Les 15 Quatuors furent donc composés en l'espace de 36 ans, ou, plus justement, 14 l'ont été en l'espace de 30 ans. Car si le 1er Quatuor date de 1938 avec, déjà, les "marques Chostakovitch", le compositeur attendit six ans pour composer le 2e et dès lors, il n'abandonna plus le genre, soucieux d'exprimer, d'expérimenter, d'apporter chaque fois quelque chose de nouveau : nombre de mouvements, enchaînements de ceux-ci, enchaînement des tonalités, tentatives du dodécaphonisme, formes cycliques, emprunts à ses propres oeuvres ou à d'autres ayant pour toile de fond la mort, la tristesse, la désespérance, l'ouverture sur un abîme, implacable,... Et puis, tout au long du corpus, les "marques Chostakovitch" : l'usage de la Passacaille, les rythmes, autant d'anapestes, de trochées, de dactyles, obsédantes, les cris aigus, grinçants, les tourbillons étourdissants jusqu'à l'insoutenable, la Valse qu'appréciait le tyran se faisant ici ironique, sardonique, grossière, le double langage, le "morendo" qui éteint les mouvements sur le doute ou la résignation, le folklore imaginaire, l'usage de la sourdine, le chant de l'alto, son plus intime confident, le DSCH préfigurant le DSCH que l'on retrouve dès le 5e Quatuor (1952), sceau imprimé avec toute la douleur du monde et qui sera désormais sa signature (répété 87 fois dans le 8e Quatuor), le temps lisse, immobile, tant de "marques" qui conduiront au double langage final, le 15e Quatuor en six mouvements de tempo unique (Adagios), dans la même tonalité sombre de mi bémol mineur, un peu plus de 41 minutes pour conclure le genre que redoutait le compositeur mais où il avait la conscience et la confiance de s'exprimer, d'exprimer l'angoisse et son miroir, cette "politesse du désespoir" que peu ont eu le génie d'exprimer de façon aussi directe, parlant droit au coeur et à l'esprit.
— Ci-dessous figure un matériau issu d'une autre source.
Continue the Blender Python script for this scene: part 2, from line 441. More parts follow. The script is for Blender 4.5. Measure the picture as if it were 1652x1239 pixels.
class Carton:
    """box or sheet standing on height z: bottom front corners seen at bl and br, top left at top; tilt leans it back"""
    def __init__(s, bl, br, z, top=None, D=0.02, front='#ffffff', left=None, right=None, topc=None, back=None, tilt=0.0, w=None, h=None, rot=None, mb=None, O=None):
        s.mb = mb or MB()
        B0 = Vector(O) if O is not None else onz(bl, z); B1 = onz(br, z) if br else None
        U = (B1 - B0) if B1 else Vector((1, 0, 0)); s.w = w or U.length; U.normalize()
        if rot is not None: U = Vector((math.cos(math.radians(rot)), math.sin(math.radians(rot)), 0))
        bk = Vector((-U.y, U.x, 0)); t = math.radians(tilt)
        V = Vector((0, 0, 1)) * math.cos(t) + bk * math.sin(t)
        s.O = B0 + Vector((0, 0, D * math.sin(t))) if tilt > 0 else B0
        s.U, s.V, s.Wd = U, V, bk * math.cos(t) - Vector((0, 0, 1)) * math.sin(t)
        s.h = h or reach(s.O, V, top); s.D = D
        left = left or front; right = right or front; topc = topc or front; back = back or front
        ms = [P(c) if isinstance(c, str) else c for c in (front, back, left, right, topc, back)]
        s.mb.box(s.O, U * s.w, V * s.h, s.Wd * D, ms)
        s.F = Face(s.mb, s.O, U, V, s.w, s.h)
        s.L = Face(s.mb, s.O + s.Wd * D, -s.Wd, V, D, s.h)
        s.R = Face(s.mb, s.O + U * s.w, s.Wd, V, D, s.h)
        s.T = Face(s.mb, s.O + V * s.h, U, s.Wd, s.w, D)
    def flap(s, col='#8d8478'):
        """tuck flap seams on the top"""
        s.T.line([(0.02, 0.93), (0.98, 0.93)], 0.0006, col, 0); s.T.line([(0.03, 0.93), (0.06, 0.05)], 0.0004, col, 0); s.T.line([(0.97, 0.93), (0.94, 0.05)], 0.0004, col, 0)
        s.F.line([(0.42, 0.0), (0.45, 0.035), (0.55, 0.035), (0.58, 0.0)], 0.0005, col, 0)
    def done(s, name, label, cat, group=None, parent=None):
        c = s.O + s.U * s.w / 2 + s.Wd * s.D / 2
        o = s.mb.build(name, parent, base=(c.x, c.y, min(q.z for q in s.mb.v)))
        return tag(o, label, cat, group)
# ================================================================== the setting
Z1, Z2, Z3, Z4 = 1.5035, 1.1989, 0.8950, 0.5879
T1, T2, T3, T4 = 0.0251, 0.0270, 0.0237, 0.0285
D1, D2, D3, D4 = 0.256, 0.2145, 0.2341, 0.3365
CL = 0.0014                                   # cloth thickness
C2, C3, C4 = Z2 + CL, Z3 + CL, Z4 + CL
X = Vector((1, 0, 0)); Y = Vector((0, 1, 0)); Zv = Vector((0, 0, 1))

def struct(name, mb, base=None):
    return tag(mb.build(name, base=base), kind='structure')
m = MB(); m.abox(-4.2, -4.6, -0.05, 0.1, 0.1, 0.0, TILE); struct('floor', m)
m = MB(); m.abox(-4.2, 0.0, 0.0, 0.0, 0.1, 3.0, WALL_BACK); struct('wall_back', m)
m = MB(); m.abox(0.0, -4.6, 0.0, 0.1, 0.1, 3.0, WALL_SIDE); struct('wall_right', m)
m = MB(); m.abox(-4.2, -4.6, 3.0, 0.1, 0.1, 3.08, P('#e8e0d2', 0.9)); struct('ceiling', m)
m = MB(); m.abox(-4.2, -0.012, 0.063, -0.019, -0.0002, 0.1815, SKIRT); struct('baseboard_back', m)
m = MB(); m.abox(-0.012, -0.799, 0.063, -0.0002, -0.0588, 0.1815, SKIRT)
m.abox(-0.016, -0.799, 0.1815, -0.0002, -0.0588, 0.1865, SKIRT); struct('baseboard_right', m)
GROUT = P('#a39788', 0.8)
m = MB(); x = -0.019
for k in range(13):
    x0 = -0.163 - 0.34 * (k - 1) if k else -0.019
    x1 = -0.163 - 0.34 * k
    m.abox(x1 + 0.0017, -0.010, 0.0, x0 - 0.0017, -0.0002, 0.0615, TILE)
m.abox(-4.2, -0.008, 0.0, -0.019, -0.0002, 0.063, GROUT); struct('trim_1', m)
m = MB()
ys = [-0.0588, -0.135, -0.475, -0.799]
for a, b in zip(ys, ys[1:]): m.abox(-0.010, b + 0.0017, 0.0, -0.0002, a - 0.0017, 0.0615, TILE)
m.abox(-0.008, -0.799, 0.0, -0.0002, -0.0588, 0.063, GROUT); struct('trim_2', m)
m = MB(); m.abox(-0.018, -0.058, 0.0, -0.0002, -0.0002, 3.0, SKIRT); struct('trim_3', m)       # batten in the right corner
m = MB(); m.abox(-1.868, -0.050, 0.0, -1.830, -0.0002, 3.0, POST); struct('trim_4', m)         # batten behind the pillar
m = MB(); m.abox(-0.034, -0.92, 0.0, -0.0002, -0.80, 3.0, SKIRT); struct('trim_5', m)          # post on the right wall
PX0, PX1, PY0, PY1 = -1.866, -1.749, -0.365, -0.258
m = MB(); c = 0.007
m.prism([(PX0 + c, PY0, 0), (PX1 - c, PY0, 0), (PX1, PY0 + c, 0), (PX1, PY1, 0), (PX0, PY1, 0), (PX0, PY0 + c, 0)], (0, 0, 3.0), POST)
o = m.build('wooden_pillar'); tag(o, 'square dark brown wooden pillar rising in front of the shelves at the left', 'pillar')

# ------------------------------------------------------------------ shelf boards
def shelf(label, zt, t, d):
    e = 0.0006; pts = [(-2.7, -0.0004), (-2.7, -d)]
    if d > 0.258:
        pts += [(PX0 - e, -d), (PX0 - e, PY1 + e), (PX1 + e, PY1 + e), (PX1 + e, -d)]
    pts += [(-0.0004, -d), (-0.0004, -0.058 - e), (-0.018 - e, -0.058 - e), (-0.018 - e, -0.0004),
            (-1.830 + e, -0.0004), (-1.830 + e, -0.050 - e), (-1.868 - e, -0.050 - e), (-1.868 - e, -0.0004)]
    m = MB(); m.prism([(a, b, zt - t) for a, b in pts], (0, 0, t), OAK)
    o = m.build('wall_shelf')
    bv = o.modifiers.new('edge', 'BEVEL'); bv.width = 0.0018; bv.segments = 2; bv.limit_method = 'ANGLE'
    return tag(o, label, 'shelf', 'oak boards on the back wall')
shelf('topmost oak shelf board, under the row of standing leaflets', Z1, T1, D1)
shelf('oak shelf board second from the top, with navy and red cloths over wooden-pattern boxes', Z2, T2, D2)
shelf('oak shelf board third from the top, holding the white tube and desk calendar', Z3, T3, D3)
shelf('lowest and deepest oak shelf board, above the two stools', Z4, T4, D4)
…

Quelques intégrales ont rendu hommage au corpus des 15 Quatuors ; on retient essentiellement celles du Quatuor Borodine (Melodiya), du Quatuor Beethoven (Melodiya) du Quatuor Rubio (Brilliant) et la réédition toute récente et exceptionnelle du Quatuor Danel (Alpha, 2016)
C'est en 1988 que le Quatuor Brodsky réalisa un premier cycle complet des Quatuors de Chostakovitch qu'il promena ensuite à travers le monde en présentations et mises en scène diverses ; en 1993, il l'enregistrait pour Teldec. Cette nouvelle réalisation, "en live" et dans l'ordre chronologique, donne une autre approche de "mise en scène" créatrice d'atmosphère où les interprètes nous emmènent et on ne sort pas indemne de ces heures d'écoute. Le Journal du compositeur nous est ainsi livré dans toute son intimité avec cette délicate compréhension qui en fait toute la noblesse. Rien de démonstratif ici mais le fruit d'un long compagnonnage avec un des compositeurs les plus énigmatiques et les plus attachants du XXe siècle.